Et enfin, la suppression des notes. Voilà l’étape ultime, le graal post-soixante-huitard, le parfait mélange entre pédagogisme, démagogie, laxisme et nivellement par le bas. Il suffisait d’y penser : plus de notes, donc plus d’échec scolaire ! Il ne resterait qu’à supprimer les statistiques de Pôle Emploi pour éradiquer le chômage. Le procès des notes est savamment orchestré : conférence nationale sur l’évaluation pilotée par un jury intégrant représentants de la société civile, cadres du ministère et rares professeurs, bien choisis, conformes à la doxa, visite idyllique d’un « collège sans notes », propositions ad hoc du Conseil supérieur des programmes… L’opinion a été parfaitement conditionnée, dans la plus pure tradition propagandiste. L’évaluation devrait être « bienveillante ». Ne surtout plus valoriser l’effort et la qualité du travail. Laisser croire que la sélection et le mérite n’existent pas dans le monde des adultes. Mais une véritable bienveillance ne consisterait-elle pas plutôt à dire la vérité aux élèves sur leur niveau intrinsèque ? En réalité, la suppression des notes poursuit un triple objectif : supprimer l’émulation face à l’effort, développer une logique consumériste à l'école et bien sûr masquer l'échec du système.

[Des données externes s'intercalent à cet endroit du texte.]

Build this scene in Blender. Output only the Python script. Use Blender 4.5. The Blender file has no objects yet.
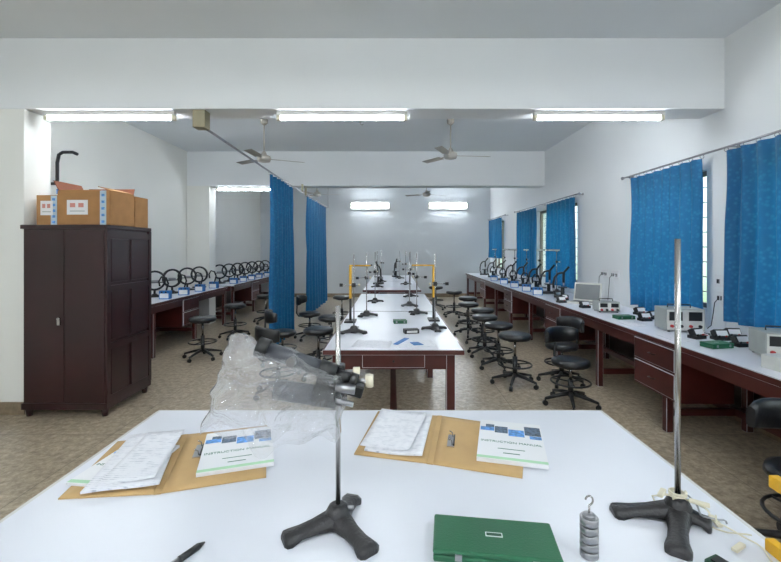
import bpy, bmesh, math, random
from mathutils import Vector, Matrix, Euler, noise
random.seed(7)
S = bpy.context.scene
COL = S.collection
pi = math.pi

# ------------------------------------------------------------------ materials
def lin(c):
    return tuple(((v/255.0)/12.92 if v/255.0 <= 0.04045 else (((v/255.0)+0.055)/1.055)**2.4) for v in c)

def mat(name, rgb, rough=0.5, metal=0.0, var=0.08, scale=8.0, bump=0.0, bscale=60.0, coat=0.0, emit=None, est=0.0):
    m = bpy.data.materials.new(name); m.use_nodes = True
    nt = m.node_tree; b = nt.nodes['Principled BSDF']
    c = lin(rgb)
    tc = nt.nodes.new('ShaderNodeTexCoord')
    n = nt.nodes.new('ShaderNodeTexNoise'); n.inputs['Scale'].default_value = scale; n.inputs['Detail'].default_value = 4
    nt.links.new(tc.outputs['Object'], n.inputs['Vector'])
    r = nt.nodes.new('ShaderNodeValToRGB')
    r.color_ramp.elements[0].position = 0.3; r.color_ramp.elements[1].position = 0.7
    r.color_ramp.elements[0].color = tuple(max(0, v*(1-var)) for v in c)+(1,)
    r.color_ramp.elements[1].color = tuple(min(1, v*(1+var)) for v in c)+(1,)
    nt.links.new(n.outputs['Fac'], r.inputs['Fac'])
    nt.links.new(r.outputs['Color'], b.inputs['Base Color'])
    b.inputs['Roughness'].default_value = rough
    b.inputs['Metallic'].default_value = metal
    if coat: b.inputs['Coat Weight'].default_value = coat
    if bump:
        n2 = nt.nodes.new('ShaderNodeTexNoise'); n2.inputs['Scale'].default_value = bscale
        nt.links.new(tc.outputs['Object'], n2.inputs['Vector'])
        bp = nt.nodes.new('ShaderNodeBump'); bp.inputs['Strength'].default_value = bump; bp.inputs['Distance'].default_value = 0.01
        nt.links.new(n2.outputs['Fac'], bp.inputs['Height'])
        nt.links.new(bp.outputs['Normal'], b.inputs['Normal'])
    if emit:
        b.inputs['Emission Color'].default_value = lin(emit)+(1,)
        b.inputs['Emission Strength'].default_value = est
    return m

M = {}
M['wall'] = mat('painted_plaster', (233,235,236), 0.7, var=0.015, scale=1.5, bump=0.05, bscale=40)
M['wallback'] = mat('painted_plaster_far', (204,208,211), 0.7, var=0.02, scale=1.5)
M['wallcream'] = mat('painted_plaster_cream', (236,235,229), 0.7, var=0.02, scale=1.2, bump=0.05, bscale=40)
M['ceil'] = mat('ceiling_paint', (226,230,233), 0.8, var=0.02, scale=1.0)
M['lam'] = mat('white_laminate', (220,222,230), 0.28, var=0.012, scale=3)
M['lamedge'] = mat('laminate_edge', (205,203,200), 0.4)
M['redwood'] = mat('red_brown_wood', (70,25,21), 0.35, var=0.25, scale=5, coat=0.15)
M['darkwood'] = mat('dark_brown_wood', (30,14,14), 0.4, var=0.25, scale=4, coat=0.1)
M['cup'] = mat('cupboard_lacquer', (38,9,12), 0.34, var=0.25, scale=3, coat=0.05)
M['black'] = mat('black_plastic', (15,15,17), 0.4)
M['vinyl'] = mat('black_vinyl', (18,19,22), 0.3, bump=0.1)
M['iron'] = mat('cast_iron_paint', (30,28,30), 0.38, bump=0.25, bscale=120)
M['gun'] = mat('dark_grey_enamel', (58,60,66), 0.35)
M['chrome'] = mat('steel_rod', (165,162,160), 0.22, metal=1.0, var=0.04)
M['steel'] = mat('brushed_steel', (160,160,163), 0.35, metal=1.0)
M['cream'] = mat('cream_plastic', (216,208,184), 0.45)
M['card'] = mat('cardboard', (162,116,70), 0.85, var=0.1, scale=10)
M['cardin'] = mat('cardboard_inner', (112,60,36), 0.85)
M['file'] = mat('buff_file_board', (182,148,98), 0.7, var=0.06, scale=12)
M['paper'] = mat('white_paper', (232,232,234), 0.7, var=0.01)
M['green'] = mat('green_hinged_box', (12,84,52), 0.45, bump=0.15, bscale=200)
M['greend'] = mat('dark_green_box', (10,64,42), 0.5)
M['yellow'] = mat('yellow_paint', (214,160,24), 0.45)
M['bluebox'] = mat('blue_plastic', (36,110,180), 0.45)
M['bluepic'] = mat('printed_blue', (80,140,205), 0.5, var=0.6, scale=60)
M['darkpic'] = mat('printed_dark', (66,84,104), 0.5, var=0.9, scale=90)
M['greenink'] = mat('green_ink', (40,110,80), 0.6)
M['greenpale'] = mat('pale_green_print', (170,214,176), 0.6)
M['grey'] = mat('grey_enamel', (150,155,152), 0.45)
M['lightgrey'] = mat('light_grey_enamel', (205,205,200), 0.45)
M['beige'] = mat('beige_box', (150,142,116), 0.6)
M['tape'] = mat('blue_white_tape', (180,200,215), 0.4)
M['red'] = mat('red_print', (170,40,40), 0.5)
M['pink'] = mat('faded_red_print', (200,130,120), 0.6)
M['fan'] = mat('fan_enamel', (158,152,142), 0.4)
M['dirt'] = mat('skirting_stone', (128,112,90), 0.5, var=0.25, scale=20)
M['lcd'] = mat('laptop_screen', (92,96,98), 0.25)
M['scr'] = mat('laptop_shell', (196,194,188), 0.4)
M['tube'] = mat('fluorescent_tube', (255,255,255), 0.5, emit=(240,248,255), est=42)
M['frame'] = mat('window_frame_paint', (120,110,100), 0.5)

def floor_mat():
    m = bpy.data.materials.new('terrazzo_floor'); m.use_nodes = True
    nt = m.node_tree; b = nt.nodes['Principled BSDF']
    tc = nt.nodes.new('ShaderNodeTexCoord')
    v = nt.nodes.new('ShaderNodeTexVoronoi'); v.inputs['Scale'].default_value = 38
    n = nt.nodes.new('ShaderNodeTexNoise'); n.inputs['Scale'].default_value = 18; n.inputs['Detail'].default_value = 10; n.inputs['Roughness'].default_value = 0.75
    nt.links.new(tc.outputs['Object'], v.inputs['Vector']); nt.links.new(tc.outputs['Object'], n.inputs['Vector'])
    r1 = nt.nodes.new('ShaderNodeValToRGB')
    e = r1.color_ramp.elements
    e[0].position = 0.36; e[0].color = lin((138,122,100))+(1,)
    e[1].position = 0.66; e[1].color = lin((208,192,168))+(1,)
    nt.links.new(n.outputs['Fac'], r1.inputs['Fac'])
    mx = nt.nodes.new('ShaderNodeMixRGB'); mx.blend_type = 'MULTIPLY'; mx.inputs['Fac'].default_value = 0.45
    nt.links.new(r1.outputs['Color'], mx.inputs['Color1'])
    r2 = nt.nodes.new('ShaderNodeValToRGB'); r2.color_ramp.elements[0].color = (0.3,0.27,0.24,1)
    nt.links.new(v.outputs['Color'], r2.inputs['Fac'])
    nt.links.new(r2.outputs['Color'], mx.inputs['Color2'])
    br = nt.nodes.new('ShaderNodeTexBrick'); br.offset = 0; br.inputs['Scale'].default_value = 1.0
    br.inputs['Brick Width'].default_value = 1.2; br.inputs['Row Height'].default_value = 1.2
    br.inputs['Mortar Size'].default_value = 0.004
    br.inputs['Color1'].default_value = (1,1,1,1); br.inputs['Color2'].default_value = (0.93,0.93,0.93,1); br.inputs['Mortar'].default_value = (0.5,0.5,0.5,1)
    nt.links.new(tc.outputs['Object'], br.inputs['Vector'])
    m2 = nt.nodes.new('ShaderNodeMixRGB'); m2.blend_type = 'MULTIPLY'; m2.inputs['Fac'].default_value = 1
    nt.links.new(mx.outputs['Color'], m2.inputs['Color1']); nt.links.new(br.outputs['Color'], m2.inputs['Color2'])
    nt.links.new(m2.outputs['Color'], b.inputs['Base Color'])
    b.inputs['Roughness'].default_value = 0.3
    return m
M['floor'] = floor_mat()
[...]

Nous arrivons au bout du processus de déconstruction, initié en 1968, accéléré dans les années 1980. Le rapport remis par Pierre Bourdieu en 1985 à François Mitterrand affirme que « l’importance excessive accordée à la trilogie lire, écrire, compter peut être considérée comme l’un des facteurs de l’échec scolaire ». La loi d’orientation sur l’éducation, mise en œuvre par Lionel Jospin en 1989, institue donc officiellement l’élève au centre de l’école au détriment de l’acquisition des connaissances. Oui, l’idéologie bourdieusienne a contribué à disqualifier la culture classique et le principe même de transmission, comme le démontre, dans un essai brillant, le philosophe François-Xavier Bellamy3.
Avec la suppression des redoublements et des notes, la logique kafkaïenne des référentiels de compétences, le recul abyssal des exigences et l’inflation des droits subjectifs des élèves, le projet de l’establishment pédagogiste atteint maintenant tous les rouages du système, ce n’est donc plus une réforme, mais une révolution libérale-libertaire, une déconstruction multiple et intégrale :
- déconstruction de l’autorité professorale fondée sur le savoir… au profit d’un égalitarisme radical ;
- déconstruction du statut même du savoir… remplacé par les fameuses et fumeuses compétences ;
- déconstruction de la culture classique, jugée élitiste… au nom d’un relativisme culturel mortifère ;
- déconstruction de la fonction même de l’élève… tout enfant étant supposé élaborer son propre savoir ;
- déconstruction de l’évaluation chiffrée… puisqu’il n’y a plus de culture à transmettre et à évaluer ;
- déconstruction du mérite républicain… la paresse étant encouragée par les promotions automatiques.
Récemment, un sociologue québécois, Mathieu Bock-Côté, qui a analysé les affres de ces expérimentations outre-Atlantique, lançait un appel vibrant aux derniers défenseurs de la culture classique en France : « Ceux qui ne communient pas dans cet enthousiasme déconstructeur ne devraient plus tolérer la confiscation par les idéologues de la nouvelle pédagogie. Un certain humanisme doit redire son nom, en dénonçant les tares fondamentales de la nouvelle pédagogie, et non seulement ses dérives »3. Puisse cet appel être entendu par des hommes d’Etat, de vrais politiques, empreints d’histoire et de culture… En espérant qu’il soit encore possible de reconstruire, de remettre au centre de l’école l’autorité légitimée par le savoir.
Alexis Taban, normalien et agrégé de sciences sociales.
1 Robert Redeker, « Adieu professeur », Libération, 4 mars 1999.
2François-Xavier Bellamy, Les déshérités, Editions Plon, 2014.
3Mathieu Bock-Côté, « Najat Vallaud-Belkacem vue du Québec », Figaro Vox, 25 novembre 2014.